La lectura de un texto de Emerson que acompaña al libro, y en que recapitula sobre la idea de Fourier (uno de los primeros que escribieron y pusieron a funcionar los proyectos de las comunas en Francia), donde se muestra que la idea era buena, pero también que existe, en cada uno de los humanos, un factor que termina por no permitirnos cambiar. Me dejó un poco helado observar que es un hábito del hombre, el de perder la esperanza aún antes de haber iniciado. Así lo dice Emerson: “todos escuchamos con poder y atención sus propuestas […] la indignación que sentían y proclamaban sus adeptos en presencia de tanta miseria social, exigió nuestra atención y nuestro respeto.
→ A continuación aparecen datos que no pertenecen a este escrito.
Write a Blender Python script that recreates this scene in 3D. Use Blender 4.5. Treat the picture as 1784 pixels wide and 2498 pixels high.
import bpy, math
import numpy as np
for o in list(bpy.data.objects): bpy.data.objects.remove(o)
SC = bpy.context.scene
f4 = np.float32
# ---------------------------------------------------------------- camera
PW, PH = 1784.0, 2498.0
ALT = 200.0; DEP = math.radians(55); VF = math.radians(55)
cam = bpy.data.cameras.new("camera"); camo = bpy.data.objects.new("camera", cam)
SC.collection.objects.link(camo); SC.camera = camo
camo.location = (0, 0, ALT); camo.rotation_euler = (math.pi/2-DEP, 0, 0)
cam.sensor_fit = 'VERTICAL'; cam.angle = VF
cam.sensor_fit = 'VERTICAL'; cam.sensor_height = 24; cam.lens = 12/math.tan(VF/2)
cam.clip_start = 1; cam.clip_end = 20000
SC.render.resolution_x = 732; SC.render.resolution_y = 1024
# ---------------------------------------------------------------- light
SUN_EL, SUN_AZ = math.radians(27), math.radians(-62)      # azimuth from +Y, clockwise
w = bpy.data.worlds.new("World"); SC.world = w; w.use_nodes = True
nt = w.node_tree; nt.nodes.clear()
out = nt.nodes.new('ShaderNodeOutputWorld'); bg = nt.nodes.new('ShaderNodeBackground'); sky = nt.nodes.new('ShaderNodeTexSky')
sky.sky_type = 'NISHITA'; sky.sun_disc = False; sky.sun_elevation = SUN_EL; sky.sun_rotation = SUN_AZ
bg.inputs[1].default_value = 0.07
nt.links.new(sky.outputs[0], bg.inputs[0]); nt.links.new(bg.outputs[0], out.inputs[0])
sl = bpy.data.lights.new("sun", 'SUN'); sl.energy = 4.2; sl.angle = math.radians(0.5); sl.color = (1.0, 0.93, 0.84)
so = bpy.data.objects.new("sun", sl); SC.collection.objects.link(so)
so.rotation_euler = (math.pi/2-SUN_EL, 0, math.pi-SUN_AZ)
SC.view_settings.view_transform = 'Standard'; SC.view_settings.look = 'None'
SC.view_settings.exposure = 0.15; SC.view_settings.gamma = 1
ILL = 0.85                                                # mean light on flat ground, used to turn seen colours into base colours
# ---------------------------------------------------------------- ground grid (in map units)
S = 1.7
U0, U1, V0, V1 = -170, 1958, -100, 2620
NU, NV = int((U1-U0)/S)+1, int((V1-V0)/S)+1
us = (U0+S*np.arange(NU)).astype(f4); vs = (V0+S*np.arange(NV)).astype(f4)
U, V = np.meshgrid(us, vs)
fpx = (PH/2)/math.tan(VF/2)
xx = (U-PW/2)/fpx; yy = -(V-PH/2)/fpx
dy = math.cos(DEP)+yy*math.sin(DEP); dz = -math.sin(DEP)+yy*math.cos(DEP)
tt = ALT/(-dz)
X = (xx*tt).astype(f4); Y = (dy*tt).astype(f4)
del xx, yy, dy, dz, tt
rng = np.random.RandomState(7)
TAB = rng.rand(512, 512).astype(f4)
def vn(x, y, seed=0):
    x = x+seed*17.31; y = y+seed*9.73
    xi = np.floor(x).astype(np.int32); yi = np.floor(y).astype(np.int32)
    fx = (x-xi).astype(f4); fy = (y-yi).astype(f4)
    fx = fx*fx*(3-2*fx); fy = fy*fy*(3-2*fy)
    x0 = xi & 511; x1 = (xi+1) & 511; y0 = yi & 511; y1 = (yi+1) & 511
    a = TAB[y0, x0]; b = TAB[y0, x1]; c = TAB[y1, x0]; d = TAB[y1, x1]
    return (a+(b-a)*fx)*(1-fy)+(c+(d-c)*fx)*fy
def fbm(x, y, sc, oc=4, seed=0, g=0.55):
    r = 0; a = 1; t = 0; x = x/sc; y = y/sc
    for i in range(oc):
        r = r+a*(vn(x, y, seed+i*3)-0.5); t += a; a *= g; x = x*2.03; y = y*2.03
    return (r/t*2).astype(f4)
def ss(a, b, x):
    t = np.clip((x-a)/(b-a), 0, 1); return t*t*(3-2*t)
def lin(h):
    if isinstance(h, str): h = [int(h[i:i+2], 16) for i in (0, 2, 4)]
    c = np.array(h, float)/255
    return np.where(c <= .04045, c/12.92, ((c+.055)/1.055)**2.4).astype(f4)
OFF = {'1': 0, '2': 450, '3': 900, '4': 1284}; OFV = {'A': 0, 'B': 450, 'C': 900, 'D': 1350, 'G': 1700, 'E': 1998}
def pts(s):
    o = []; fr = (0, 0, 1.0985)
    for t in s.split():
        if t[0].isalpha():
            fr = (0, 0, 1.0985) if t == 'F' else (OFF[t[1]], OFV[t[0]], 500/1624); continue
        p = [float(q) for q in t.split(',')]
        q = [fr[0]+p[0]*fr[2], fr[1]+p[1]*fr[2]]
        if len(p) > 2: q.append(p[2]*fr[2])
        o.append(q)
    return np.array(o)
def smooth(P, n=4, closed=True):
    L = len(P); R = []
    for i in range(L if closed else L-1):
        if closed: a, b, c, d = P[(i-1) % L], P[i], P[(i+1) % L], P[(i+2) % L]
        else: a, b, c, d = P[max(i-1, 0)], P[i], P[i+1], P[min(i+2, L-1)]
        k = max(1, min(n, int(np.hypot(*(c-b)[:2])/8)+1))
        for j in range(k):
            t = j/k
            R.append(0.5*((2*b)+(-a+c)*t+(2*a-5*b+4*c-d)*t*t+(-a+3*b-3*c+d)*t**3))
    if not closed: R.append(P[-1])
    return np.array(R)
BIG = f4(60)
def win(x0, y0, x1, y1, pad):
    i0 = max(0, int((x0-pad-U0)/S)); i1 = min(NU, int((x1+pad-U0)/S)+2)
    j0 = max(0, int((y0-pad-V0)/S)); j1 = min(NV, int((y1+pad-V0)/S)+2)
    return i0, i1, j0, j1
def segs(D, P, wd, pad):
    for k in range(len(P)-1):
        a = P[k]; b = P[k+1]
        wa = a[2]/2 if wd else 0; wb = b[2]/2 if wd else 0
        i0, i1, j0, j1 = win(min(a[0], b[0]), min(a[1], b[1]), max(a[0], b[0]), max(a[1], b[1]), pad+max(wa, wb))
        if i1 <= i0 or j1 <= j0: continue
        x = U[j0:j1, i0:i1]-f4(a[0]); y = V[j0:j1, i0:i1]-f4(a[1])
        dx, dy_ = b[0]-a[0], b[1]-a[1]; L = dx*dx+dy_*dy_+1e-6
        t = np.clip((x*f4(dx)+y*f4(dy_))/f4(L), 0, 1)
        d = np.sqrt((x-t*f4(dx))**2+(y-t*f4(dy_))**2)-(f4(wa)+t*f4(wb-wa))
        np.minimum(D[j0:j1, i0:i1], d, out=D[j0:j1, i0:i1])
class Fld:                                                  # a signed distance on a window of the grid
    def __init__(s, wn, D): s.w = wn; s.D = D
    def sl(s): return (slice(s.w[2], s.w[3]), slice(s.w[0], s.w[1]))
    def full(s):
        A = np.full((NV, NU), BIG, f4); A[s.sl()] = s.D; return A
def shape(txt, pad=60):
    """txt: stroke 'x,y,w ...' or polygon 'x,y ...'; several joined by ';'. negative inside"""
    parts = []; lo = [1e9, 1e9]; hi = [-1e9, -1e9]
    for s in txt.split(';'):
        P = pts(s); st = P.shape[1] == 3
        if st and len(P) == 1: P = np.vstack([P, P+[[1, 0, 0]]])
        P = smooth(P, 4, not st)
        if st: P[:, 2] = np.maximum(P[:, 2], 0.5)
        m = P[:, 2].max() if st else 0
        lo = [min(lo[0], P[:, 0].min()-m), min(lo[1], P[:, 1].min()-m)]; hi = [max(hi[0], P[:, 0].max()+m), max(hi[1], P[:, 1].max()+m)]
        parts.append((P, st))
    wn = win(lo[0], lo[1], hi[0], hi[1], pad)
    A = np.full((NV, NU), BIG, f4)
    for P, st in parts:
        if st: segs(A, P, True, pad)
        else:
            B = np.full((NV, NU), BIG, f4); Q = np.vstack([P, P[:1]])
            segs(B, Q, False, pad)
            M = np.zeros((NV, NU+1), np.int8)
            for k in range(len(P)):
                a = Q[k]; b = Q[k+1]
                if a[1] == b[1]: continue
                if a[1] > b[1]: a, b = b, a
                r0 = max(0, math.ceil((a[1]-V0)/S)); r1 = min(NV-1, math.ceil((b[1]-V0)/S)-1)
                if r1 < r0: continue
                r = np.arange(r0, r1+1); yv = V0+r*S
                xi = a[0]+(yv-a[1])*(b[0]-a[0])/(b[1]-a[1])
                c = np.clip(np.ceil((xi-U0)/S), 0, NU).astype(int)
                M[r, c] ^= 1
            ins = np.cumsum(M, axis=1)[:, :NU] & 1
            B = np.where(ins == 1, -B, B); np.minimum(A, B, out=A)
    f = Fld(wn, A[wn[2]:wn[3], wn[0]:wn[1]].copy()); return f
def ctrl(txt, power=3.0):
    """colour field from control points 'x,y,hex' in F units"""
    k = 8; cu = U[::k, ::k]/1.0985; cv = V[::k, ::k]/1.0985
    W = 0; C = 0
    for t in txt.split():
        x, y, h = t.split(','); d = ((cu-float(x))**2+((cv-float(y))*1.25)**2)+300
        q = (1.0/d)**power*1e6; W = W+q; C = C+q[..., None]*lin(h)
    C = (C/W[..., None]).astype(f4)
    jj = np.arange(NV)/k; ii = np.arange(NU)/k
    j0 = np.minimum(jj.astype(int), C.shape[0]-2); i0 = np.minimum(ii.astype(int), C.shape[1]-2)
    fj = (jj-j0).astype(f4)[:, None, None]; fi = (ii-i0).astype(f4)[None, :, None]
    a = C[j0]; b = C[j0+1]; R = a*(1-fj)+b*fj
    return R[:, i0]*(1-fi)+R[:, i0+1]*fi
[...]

Contenía tantas verdades y prometía que se intentaría todo lo posible por llevarla a cabo [… pero…] a pesar de las seguridades, no podíamos librar a dicha teoría de las críticas…”


Y lo último del texto, me dejó aún más pensando en lo duro de suponerse líder y en el alto precio que se ha de pagar por serlo: “lo peor de la comunidad es que debe, inevitablemente, transformar en charlatanes a los líderes, por la necesidad de lograr la expectación y la admiración del ávido enjambre de hombres y mujeres en busca de algo que ni siquiera saben qué es. […] A menos que se posea la rudeza de un cosaco para librarse de aquello a lo que no pertenece, tiene que ser por fuerza un charlatán.”

Tal vez esa última porción fue la que me hizo pensar en trasladar en el tiempo el relato y ubicarlo en el presente en el que los sueños nacen, crecen, se rompen, se regeneran, se rompen de nuevo, y después nos dejan flotando a la deriva de un presente de modernidad que simplemente se alimenta de nuestras inercias. Seguimos luchando por lo mismo de hace años: cuando veo a mi alrededor y pienso en nuestras utopías, y los que nos miran desde lejos intentarlas medito sobre quién es el tonto de la película: ¿el que se cansa de intentar, o el que ni siquiera se preocupa por hacer, puesto que ya presupone el desenlace?